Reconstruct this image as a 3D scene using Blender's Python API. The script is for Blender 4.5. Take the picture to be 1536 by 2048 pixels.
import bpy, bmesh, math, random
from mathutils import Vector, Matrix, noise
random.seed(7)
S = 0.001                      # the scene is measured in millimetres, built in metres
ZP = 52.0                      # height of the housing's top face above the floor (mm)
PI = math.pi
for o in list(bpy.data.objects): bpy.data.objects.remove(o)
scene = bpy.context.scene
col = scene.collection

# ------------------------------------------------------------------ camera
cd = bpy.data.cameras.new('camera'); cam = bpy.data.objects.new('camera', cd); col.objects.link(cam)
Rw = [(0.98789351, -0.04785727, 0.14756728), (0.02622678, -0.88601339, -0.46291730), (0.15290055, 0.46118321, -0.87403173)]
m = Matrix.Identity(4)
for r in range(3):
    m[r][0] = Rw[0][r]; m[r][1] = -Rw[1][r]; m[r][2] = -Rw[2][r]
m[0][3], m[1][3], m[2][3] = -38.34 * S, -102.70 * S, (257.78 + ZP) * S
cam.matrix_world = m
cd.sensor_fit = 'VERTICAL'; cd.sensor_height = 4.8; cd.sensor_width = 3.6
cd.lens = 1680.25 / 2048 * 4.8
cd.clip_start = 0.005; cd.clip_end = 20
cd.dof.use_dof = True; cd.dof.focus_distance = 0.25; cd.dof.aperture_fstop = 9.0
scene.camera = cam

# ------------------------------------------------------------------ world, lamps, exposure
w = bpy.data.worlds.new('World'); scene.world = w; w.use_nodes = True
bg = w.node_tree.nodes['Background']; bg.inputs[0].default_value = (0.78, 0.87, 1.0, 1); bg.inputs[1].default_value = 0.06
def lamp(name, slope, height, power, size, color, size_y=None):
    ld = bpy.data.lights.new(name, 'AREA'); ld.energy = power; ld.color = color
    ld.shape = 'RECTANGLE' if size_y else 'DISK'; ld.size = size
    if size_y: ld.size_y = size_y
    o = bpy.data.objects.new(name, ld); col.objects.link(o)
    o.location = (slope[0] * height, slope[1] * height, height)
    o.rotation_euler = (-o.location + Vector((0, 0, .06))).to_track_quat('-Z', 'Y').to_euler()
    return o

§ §

* **The exercise**: Extract all of the data above and output it character for character.

* **Task output**:
Reconstruct this image as a 3D scene using Blender's Python API. The script is for Blender 4.5. Take the picture to be 1536 by 2048 pixels.
import bpy, bmesh, math, random
from mathutils import Vector, Matrix, noise
random.seed(7)
S = 0.001                      # the scene is measured in millimetres, built in metres
ZP = 52.0                      # height of the housing's top face above the floor (mm)
PI = math.pi
for o in list(bpy.data.objects): bpy.data.objects.remove(o)
scene = bpy.context.scene
col = scene.collection

# ------------------------------------------------------------------ camera
cd = bpy.data.cameras.new('camera'); cam = bpy.data.objects.new('camera', cd); col.objects.link(cam)
Rw = [(0.98789351, -0.04785727, 0.14756728), (0.02622678, -0.88601339, -0.46291730), (0.15290055, 0.46118321, -0.87403173)]
m = Matrix.Identity(4)
for r in range(3):
    m[r][0] = Rw[0][r]; m[r][1] = -Rw[1][r]; m[r][2] = -Rw[2][r]
m[0][3], m[1][3], m[2][3] = -38.34 * S, -102.70 * S, (257.78 + ZP) * S
cam.matrix_world = m
cd.sensor_fit = 'VERTICAL'; cd.sensor_height = 4.8; cd.sensor_width = 3.6
cd.lens = 1680.25 / 2048 * 4.8
cd.clip_start = 0.005; cd.clip_end = 20
cd.dof.use_dof = True; cd.dof.focus_distance = 0.25; cd.dof.aperture_fstop = 9.0
scene.camera = cam

# ------------------------------------------------------------------ world, lamps, exposure
w = bpy.data.worlds.new('World'); scene.world = w; w.use_nodes = True
bg = w.node_tree.nodes['Background']; bg.inputs[0].default_value = (0.78, 0.87, 1.0, 1); bg.inputs[1].default_value = 0.06
def lamp(name, slope, height, power, size, color, size_y=None):
    ld = bpy.data.lights.new(name, 'AREA'); ld.energy = power; ld.color = color
    ld.shape = 'RECTANGLE' if size_y else 'DISK'; ld.size = size
    if size_y: ld.size_y = size_y
    o = bpy.data.objects.new(name, ld); col.objects.link(o)
    o.location = (slope[0] * height, slope[1] * height, height)
    o.rotation_euler = (-o.location + Vector((0, 0, .06))).to_track_quat('-Z', 'Y').to_euler()
    return o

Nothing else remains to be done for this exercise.